2. Yes, CO2 release associated with human activity seems to be the main
driver, though other gases, reduction of polar albedo etc may become
increasingly important.
....seems to be... ...may be increasingly important....
That's not science.
3. One unarguable effect of higher temperatures (barring eg a succession
of episodes of major volcanic activity) will be melting of the polar
icecaps on a human timescale, with sea-level rise and all the
consequences that brings.
I'm not sure what your scale of 'human timescale', although timescales
seem to be somewhat of a moving feast in the CC/GW industry. And it's
unscientific.
Secondary effects are all the other things like increases in extreme
weather events, changes in weather patterns for given localities etc
etc.
Weather isn't climate.
The scientific jury is still out on some of these and evidence
swinging one way and then another on some poorly-understood secondary
effect does not 'disprove' current climate change theories. (Though we
can be pretty certain that higher temperatures will bring changes to
local weather patterns (maybe the northern UK will be cooler for a while
as the Greenland icecap melts?), there will be more moisture and energy
in the atmosphere etc.)
You want to talk about science, well, here's some for you.
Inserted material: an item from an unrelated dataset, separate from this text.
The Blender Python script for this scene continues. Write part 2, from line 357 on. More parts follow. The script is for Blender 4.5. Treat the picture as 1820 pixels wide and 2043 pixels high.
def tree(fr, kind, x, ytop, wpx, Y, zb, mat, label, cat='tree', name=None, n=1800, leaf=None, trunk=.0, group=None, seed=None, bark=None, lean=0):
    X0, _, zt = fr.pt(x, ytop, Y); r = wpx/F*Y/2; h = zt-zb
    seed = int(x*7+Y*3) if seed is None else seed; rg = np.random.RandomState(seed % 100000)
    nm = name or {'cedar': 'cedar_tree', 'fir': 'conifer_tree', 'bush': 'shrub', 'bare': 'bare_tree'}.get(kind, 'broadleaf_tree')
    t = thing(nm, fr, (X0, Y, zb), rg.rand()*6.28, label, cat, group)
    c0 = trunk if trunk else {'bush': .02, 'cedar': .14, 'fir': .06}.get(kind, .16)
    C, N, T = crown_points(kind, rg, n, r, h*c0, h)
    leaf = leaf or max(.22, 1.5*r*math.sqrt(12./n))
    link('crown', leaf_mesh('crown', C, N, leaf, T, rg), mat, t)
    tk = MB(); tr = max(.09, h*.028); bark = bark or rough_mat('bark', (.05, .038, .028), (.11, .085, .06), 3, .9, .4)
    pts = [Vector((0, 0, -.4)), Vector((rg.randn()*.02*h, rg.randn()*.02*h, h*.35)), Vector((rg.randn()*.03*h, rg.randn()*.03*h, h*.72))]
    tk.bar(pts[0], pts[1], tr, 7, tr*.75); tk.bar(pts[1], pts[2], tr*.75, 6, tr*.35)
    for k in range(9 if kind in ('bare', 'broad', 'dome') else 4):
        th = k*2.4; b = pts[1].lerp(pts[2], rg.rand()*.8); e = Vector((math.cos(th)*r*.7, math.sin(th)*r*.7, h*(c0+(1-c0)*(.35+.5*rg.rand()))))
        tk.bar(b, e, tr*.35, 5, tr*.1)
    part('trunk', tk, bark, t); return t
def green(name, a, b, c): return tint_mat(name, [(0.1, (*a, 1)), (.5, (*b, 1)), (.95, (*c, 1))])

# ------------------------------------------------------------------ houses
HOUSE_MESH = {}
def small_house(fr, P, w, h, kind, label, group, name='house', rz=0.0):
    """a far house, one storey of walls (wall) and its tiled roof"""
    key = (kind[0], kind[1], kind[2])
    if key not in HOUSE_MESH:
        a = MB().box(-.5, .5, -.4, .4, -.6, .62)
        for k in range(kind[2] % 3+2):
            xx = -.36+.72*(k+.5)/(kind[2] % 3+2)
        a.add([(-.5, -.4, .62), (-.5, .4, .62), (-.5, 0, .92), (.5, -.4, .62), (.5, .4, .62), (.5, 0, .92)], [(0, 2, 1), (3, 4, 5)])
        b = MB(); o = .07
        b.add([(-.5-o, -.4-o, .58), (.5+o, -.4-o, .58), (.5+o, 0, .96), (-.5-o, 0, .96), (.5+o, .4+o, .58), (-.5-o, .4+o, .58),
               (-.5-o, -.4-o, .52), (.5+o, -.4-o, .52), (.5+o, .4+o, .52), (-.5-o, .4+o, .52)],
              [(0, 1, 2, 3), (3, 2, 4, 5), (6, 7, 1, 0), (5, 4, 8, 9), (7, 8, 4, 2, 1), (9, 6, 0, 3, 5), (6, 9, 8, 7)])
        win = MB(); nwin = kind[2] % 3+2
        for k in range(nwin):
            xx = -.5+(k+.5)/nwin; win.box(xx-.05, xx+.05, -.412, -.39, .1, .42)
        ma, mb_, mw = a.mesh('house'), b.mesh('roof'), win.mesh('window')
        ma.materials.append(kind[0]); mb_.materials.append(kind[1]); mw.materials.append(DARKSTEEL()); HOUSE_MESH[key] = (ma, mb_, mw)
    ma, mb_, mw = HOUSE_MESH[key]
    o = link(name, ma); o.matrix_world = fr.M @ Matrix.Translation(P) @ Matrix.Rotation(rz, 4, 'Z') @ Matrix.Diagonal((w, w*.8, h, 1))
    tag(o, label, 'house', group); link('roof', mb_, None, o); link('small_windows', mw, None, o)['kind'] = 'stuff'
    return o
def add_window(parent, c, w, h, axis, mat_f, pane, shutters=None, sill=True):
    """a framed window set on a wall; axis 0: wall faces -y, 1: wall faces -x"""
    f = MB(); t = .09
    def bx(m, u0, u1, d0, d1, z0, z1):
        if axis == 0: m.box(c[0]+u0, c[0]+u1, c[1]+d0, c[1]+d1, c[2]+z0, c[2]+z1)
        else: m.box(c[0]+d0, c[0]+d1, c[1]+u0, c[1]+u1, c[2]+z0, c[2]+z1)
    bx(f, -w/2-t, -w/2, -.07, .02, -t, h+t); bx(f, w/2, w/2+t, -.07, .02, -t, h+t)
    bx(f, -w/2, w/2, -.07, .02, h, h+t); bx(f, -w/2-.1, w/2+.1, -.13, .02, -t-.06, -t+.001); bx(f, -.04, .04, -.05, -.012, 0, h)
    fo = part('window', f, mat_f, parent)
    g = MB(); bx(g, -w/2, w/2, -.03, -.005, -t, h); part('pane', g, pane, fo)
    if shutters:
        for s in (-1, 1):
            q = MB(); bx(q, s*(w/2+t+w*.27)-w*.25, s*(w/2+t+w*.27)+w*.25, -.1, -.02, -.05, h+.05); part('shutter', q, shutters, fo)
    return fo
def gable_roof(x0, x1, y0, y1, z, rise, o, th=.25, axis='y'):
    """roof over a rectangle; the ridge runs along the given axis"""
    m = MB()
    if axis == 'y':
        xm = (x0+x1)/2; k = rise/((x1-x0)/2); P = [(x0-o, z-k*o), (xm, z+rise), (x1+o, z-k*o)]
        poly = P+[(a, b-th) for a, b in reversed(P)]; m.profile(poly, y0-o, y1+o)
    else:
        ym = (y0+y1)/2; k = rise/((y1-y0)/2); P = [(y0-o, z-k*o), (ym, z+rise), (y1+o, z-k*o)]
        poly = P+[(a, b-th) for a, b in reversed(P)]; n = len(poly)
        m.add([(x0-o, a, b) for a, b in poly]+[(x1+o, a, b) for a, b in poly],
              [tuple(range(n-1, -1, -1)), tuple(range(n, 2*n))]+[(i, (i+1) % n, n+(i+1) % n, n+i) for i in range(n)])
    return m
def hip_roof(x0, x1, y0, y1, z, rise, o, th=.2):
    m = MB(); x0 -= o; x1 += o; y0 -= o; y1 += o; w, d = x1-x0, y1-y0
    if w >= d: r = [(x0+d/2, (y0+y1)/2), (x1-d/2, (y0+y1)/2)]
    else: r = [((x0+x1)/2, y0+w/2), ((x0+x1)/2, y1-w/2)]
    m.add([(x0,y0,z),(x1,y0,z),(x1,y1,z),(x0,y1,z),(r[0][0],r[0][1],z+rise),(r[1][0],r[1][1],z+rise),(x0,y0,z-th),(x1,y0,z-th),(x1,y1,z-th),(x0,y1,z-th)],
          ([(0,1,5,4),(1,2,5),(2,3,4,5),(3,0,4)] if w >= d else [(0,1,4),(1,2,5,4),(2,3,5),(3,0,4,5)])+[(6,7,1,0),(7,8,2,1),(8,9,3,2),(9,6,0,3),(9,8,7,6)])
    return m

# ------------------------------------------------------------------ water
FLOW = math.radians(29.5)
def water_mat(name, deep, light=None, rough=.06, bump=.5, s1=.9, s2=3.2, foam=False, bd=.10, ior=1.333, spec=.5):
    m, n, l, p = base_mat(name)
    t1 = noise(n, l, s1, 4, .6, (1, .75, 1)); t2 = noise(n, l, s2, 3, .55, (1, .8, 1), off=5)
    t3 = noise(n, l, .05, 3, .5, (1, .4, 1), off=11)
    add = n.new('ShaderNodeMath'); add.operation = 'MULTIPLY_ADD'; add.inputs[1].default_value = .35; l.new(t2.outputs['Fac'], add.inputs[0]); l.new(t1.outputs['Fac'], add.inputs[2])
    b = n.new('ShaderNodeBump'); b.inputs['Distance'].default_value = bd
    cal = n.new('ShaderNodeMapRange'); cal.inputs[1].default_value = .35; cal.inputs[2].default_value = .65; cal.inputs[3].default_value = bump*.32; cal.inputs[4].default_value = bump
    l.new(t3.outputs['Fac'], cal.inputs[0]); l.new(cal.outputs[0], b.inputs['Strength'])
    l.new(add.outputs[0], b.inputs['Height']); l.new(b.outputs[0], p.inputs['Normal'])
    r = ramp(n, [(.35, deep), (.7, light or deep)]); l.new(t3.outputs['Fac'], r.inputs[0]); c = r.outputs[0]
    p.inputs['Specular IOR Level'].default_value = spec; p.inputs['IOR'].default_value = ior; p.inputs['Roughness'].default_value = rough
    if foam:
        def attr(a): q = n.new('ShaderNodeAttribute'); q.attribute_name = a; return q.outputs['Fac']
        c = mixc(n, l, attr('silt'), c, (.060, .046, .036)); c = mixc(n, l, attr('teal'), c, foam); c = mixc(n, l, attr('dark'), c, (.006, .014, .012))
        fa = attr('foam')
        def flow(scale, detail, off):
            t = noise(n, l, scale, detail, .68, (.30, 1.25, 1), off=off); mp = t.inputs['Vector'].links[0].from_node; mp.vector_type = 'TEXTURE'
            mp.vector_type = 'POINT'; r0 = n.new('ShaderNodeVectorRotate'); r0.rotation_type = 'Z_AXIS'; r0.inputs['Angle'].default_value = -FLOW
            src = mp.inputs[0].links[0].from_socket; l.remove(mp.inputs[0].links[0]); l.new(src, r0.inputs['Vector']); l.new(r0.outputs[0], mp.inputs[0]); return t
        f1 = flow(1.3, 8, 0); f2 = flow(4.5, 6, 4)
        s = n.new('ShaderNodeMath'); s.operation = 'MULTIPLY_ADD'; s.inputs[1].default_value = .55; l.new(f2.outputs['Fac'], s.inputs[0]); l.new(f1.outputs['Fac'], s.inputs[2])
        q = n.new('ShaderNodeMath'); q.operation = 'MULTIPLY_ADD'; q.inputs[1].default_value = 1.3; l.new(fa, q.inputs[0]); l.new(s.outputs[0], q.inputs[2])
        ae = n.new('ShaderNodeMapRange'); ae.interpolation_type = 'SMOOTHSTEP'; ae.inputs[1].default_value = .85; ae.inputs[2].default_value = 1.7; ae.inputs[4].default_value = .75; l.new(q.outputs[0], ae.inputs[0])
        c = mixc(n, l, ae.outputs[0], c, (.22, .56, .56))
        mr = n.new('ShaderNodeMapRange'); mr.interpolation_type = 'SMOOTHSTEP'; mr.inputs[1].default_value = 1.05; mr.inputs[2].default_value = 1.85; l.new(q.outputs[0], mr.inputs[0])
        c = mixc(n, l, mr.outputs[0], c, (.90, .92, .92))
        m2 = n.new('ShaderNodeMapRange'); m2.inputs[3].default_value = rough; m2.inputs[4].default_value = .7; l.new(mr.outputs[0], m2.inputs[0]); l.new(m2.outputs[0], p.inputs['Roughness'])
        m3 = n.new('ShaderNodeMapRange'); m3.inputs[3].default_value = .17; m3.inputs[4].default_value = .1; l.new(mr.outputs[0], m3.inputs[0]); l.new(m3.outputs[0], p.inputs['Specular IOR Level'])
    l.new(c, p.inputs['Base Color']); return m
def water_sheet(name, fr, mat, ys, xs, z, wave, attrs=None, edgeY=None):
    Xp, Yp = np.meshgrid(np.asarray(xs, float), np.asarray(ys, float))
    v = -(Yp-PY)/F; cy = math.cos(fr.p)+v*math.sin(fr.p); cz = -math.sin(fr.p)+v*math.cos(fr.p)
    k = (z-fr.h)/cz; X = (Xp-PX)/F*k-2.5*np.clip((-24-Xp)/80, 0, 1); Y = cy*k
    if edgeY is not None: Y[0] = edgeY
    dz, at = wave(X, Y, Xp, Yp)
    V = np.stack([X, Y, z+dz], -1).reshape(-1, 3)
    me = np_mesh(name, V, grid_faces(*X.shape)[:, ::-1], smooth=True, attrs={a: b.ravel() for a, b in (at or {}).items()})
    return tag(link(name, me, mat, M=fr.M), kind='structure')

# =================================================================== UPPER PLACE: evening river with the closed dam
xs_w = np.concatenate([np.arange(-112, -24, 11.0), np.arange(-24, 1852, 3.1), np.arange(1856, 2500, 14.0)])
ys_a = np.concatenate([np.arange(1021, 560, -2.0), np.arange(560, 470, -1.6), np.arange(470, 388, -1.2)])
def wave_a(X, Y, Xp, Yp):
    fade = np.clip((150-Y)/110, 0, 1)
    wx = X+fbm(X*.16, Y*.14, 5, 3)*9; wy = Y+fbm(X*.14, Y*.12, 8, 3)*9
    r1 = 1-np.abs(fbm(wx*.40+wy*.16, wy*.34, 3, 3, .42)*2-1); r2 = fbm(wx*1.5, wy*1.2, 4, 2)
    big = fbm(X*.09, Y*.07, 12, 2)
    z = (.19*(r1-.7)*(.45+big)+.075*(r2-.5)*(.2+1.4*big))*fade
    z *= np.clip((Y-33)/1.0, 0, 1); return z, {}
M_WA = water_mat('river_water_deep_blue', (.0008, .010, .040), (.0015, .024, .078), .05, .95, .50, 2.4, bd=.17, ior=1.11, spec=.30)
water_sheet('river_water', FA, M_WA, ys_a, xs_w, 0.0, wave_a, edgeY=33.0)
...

The Vostok ice cores showed that CO2 levels *lag* temperature levels
rather than leading them, over a time span of some hundreds of thousands
of years. Yet we are expected to believe that the lag, about 800 years,
has disappeared at some point and we now have a *lead* of CO2 over
temperature. When was the tipping point? What was the mechanism that
flipped lag to lead? Remember that human activities have added only a
minuscule amount of CO2 to the atmosphere.